Reliance Jio surprised the market last week reporting a net loss of just ₹270.59 crore for the September quarter backed by a revenue of ₹6,147 crore. Not only does this put a spanner in the works for incumbent telecom players, who are fast losing subscribers to Jio, a recent report by brokerage firm IIFL also says that RJio’s exceptionally good results will dilute the incumbents’ arguments against Jio’s predatory pricing.

“Jio reporting a positive EBIT and a slightly negative PAT was well above industry estimates,” the report said. With Jio’s interconnect usage charge payout set to fall sharply in Q3, it can possibly soon report positive PAT if it continues to capitalise operational expenditure and interest, and only gradually raises its depreciation and amortisation charges.

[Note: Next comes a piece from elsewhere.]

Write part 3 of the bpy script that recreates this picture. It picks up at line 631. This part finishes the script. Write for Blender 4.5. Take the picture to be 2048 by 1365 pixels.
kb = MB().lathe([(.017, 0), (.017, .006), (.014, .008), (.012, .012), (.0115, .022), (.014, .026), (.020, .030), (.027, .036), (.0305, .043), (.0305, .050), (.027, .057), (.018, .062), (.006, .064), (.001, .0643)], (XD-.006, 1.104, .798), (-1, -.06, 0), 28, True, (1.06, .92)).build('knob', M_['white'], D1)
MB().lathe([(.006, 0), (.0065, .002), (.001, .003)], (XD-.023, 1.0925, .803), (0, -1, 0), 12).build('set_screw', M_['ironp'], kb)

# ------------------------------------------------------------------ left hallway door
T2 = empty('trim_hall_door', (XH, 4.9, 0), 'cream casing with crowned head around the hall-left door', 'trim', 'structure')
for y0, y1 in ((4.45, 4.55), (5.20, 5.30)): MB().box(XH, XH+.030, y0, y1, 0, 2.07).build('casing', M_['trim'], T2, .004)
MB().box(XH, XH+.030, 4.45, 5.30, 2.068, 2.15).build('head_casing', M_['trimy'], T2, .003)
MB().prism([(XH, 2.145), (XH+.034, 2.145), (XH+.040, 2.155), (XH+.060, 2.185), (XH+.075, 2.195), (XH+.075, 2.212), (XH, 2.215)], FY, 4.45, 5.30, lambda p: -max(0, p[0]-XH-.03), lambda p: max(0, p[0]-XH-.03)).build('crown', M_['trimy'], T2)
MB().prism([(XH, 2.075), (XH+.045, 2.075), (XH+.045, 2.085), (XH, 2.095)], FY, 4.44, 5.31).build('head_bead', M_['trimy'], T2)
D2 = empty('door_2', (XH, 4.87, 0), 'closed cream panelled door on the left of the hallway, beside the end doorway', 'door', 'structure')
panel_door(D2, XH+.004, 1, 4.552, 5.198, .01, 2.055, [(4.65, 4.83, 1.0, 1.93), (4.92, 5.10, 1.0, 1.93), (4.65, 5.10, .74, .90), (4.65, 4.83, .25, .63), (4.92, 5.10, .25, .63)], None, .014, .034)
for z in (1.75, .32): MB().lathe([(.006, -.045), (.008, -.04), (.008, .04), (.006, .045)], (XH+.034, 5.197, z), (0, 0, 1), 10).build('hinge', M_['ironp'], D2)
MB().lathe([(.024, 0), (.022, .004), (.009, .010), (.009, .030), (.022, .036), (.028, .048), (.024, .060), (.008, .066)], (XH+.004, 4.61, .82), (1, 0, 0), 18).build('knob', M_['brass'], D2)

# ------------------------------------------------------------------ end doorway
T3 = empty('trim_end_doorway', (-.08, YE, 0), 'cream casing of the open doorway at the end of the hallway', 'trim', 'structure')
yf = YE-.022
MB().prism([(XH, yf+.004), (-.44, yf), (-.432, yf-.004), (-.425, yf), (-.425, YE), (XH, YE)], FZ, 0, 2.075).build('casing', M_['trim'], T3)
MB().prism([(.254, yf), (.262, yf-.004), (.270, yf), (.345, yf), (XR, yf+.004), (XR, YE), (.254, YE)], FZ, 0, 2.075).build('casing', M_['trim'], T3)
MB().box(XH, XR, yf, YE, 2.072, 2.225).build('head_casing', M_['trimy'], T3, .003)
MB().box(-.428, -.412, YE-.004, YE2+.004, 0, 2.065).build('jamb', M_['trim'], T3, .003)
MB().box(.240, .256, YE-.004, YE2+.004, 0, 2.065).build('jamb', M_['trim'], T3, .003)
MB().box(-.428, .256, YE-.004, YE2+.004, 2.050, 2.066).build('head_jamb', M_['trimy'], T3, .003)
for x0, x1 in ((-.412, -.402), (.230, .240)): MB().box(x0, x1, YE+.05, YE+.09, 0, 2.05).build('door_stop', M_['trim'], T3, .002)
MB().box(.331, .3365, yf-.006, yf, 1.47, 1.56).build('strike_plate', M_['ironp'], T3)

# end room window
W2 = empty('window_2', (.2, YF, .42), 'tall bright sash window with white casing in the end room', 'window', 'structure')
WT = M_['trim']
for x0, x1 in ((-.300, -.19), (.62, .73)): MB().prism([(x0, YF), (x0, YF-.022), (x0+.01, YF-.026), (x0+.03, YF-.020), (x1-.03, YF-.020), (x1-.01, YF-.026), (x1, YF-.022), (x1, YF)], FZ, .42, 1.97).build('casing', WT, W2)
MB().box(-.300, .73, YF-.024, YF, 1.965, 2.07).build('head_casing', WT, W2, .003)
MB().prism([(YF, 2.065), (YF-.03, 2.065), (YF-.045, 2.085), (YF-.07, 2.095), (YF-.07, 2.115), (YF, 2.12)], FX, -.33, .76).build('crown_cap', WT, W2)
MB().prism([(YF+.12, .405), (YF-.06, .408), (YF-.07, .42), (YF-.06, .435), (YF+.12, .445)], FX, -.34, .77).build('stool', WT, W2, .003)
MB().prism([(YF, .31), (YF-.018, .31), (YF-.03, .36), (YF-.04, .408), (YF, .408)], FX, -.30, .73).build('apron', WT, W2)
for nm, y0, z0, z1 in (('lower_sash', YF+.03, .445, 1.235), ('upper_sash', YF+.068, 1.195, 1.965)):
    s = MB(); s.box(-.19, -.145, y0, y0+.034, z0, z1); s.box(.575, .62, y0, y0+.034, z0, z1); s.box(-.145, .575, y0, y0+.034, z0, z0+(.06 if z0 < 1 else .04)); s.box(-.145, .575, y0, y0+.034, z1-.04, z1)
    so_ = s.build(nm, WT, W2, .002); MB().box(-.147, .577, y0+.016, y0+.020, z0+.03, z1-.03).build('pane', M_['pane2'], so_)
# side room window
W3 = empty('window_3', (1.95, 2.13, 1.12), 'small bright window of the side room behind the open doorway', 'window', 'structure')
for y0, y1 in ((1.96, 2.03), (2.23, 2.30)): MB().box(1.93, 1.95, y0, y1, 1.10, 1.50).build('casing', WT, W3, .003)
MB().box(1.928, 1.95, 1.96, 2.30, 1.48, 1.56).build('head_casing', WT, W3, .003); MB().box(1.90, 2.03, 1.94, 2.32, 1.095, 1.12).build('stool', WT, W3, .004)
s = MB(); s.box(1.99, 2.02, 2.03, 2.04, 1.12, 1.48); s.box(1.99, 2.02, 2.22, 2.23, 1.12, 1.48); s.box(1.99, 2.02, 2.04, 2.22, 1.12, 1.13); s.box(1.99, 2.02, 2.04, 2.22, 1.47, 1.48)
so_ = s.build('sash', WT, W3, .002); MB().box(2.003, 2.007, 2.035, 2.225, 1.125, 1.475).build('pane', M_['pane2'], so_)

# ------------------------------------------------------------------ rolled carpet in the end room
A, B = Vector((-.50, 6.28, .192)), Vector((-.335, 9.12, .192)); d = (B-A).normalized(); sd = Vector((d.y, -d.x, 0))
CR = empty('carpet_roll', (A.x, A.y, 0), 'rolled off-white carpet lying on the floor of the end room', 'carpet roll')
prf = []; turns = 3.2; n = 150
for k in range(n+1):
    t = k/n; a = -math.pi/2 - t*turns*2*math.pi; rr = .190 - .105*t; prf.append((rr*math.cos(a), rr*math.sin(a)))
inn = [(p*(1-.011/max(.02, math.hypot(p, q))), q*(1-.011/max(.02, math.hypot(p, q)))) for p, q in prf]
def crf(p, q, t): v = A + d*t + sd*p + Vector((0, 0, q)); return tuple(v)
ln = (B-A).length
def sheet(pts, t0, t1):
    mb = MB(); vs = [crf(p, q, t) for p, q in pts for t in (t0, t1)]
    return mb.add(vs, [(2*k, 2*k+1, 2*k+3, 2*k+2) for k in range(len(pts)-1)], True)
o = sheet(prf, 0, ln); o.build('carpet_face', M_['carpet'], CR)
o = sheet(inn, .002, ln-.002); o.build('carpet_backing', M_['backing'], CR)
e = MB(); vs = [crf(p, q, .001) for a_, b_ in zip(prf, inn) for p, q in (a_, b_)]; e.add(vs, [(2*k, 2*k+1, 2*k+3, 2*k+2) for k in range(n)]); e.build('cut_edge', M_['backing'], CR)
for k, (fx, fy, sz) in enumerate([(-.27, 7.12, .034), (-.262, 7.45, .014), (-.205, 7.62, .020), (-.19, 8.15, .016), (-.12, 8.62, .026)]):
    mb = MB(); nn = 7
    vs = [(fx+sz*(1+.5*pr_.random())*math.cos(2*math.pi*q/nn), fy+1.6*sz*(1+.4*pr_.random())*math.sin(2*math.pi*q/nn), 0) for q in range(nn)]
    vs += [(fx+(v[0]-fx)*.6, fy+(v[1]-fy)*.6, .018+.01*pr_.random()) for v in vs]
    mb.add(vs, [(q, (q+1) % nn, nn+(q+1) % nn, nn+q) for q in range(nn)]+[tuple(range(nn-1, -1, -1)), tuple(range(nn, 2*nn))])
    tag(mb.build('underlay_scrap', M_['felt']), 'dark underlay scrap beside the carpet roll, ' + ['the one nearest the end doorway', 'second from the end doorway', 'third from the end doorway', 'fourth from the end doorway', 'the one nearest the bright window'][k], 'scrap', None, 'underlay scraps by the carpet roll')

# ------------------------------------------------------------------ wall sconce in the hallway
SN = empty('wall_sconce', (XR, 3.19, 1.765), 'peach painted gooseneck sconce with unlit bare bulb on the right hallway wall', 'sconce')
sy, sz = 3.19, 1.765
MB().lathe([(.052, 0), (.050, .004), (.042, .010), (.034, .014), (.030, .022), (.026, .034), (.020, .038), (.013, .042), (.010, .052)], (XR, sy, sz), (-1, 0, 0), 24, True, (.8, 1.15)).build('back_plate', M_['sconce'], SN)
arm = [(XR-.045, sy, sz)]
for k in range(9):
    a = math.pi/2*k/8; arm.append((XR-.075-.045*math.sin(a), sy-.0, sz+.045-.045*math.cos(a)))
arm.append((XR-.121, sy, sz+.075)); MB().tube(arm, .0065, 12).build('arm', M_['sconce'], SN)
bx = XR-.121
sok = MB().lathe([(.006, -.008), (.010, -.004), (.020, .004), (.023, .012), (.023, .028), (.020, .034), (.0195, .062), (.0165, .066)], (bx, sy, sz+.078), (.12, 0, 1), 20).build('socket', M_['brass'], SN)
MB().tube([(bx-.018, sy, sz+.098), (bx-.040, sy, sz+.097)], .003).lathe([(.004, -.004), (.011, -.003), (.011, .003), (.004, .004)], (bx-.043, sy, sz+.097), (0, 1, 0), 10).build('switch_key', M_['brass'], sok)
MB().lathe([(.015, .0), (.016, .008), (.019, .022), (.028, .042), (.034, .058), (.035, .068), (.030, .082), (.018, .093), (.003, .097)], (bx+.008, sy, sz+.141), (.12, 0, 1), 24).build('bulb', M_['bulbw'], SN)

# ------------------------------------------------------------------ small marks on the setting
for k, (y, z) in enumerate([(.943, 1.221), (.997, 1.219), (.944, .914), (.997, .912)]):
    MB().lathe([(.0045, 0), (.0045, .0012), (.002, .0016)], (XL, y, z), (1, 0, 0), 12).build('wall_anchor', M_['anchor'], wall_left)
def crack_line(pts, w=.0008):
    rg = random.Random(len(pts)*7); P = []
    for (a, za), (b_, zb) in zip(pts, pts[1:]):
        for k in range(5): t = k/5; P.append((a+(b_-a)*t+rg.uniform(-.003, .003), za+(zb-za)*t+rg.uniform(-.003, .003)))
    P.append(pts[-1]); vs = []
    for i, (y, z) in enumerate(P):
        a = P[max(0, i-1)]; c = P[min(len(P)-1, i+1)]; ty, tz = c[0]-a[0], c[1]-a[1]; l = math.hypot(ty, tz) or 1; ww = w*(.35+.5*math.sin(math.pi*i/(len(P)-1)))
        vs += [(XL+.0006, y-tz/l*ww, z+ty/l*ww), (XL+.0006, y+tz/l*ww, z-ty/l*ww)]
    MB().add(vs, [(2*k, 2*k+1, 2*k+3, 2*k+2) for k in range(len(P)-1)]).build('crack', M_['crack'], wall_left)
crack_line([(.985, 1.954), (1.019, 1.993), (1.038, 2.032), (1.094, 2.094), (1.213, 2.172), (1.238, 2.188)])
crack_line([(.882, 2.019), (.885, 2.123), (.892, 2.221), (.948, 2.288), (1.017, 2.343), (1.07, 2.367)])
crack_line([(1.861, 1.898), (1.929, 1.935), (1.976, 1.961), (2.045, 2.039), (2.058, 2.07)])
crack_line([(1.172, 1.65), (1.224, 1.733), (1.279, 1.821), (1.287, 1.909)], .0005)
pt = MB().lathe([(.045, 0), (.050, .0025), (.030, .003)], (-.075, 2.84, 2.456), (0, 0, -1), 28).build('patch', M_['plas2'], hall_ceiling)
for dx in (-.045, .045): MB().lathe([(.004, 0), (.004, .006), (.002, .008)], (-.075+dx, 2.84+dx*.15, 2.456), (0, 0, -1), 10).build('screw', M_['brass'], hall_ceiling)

“With this, it would be difficult for incumbents to argue in regulatory forums that Jio is pricing its services well below cost. Further, Jio will also receive a fillip to its assertion that its rivals’ financial issues are due to the lack of cost efficiency of their legacy GSM networks.”

Rivals’ plea to TRAI

The three largest incumbent operators — Bharti Airtel, Idea Cellular and Vodafone — have repeatedly approached the Telecom Regulatory Authority of India accusing RJio of predatory pricing practices, including providing services at below cost and forcing large-scale subscriber migration, affecting thier revenues and net income.

IIFL said that by opting to capitalise operational expenditure and interest, Jio reduced its reported loss for the quarter. “Expenses, if calculated conventionally,” the report said, “would lead to ₹4,300 crore instead of ₹43-crore PBT loss.” IIFL revised its enterprise valuation of the newest telecom operator to $40 billion in FY18 from $29 billion with the network reporting a positive EBITDA by the end of the fiscal.

“Appearances matter,” the IIFL research note said, “and regardless of accounting conventions used, Jio’s bright numbers have diluted the predatory pricing arguments incumbents have been using against it.”

Eyeing higher ARPU

IIFL forecast the telecom market becoming a three-way play in the next few years with revenue market share increasing from 11.5 per cent (Jio), 38 per cent (Vodafone and Idea) and 28 per cent (Airtel) to 30 per cent, 30 per cent and 38 per cent, respectively.

V Srikanth, Joint CFO, RIL, told reporters at a press conference last week that he expects Jio to turn profitable at the net level “very shortly”. Jio reported an average revenue per user (ARPU) — a key performance parameter — of ₹156.4 this quarter. On October 19, it raised the tariff on its most popular ₹399 plan to ₹459 for 84 days, indicating a willingness to chase higher revenue per subscriber while at the same time retaining its data-hungry subscribers by offering higher GB consumption on the lower-end packs.

Jio currently has 138.6 million subscribers, of whom 107 million are active users.

A research note by rival brokerage firm Kotak Institutional Equities concurred with IIFL’s findings that Jio’s numbers, while accurate, present a rosy picture. Had Airtel used accounting practices similar to those of Jio’s — that is, capitalised expenses on not-yet-operationalised spectrum bands — its financials for FY18 first quarter would have had 31 per cent higher EBITDA (₹5,800 crore instead of ₹4,430 crore). Further, if it had lowered its depreciation and amortisation charges to its profit and loss account, Airtel’s EBIT margin, the Kotak report said, would have zoomed to 27.7 per cent from the 9.8 per cent it reported in the June quarter.

Bellwether

“Best practices in accounting in a sector are typically set by the sector bellwether (the one who sets the direction; often but not always the leader),” the Kotak report added. “With Jio emerging the bellwether of the Indian wireless sector, it could be time that the rest of the industry study and adopt some of the accounting practices followed by Jio in drawing up its 2QFY18 financials.”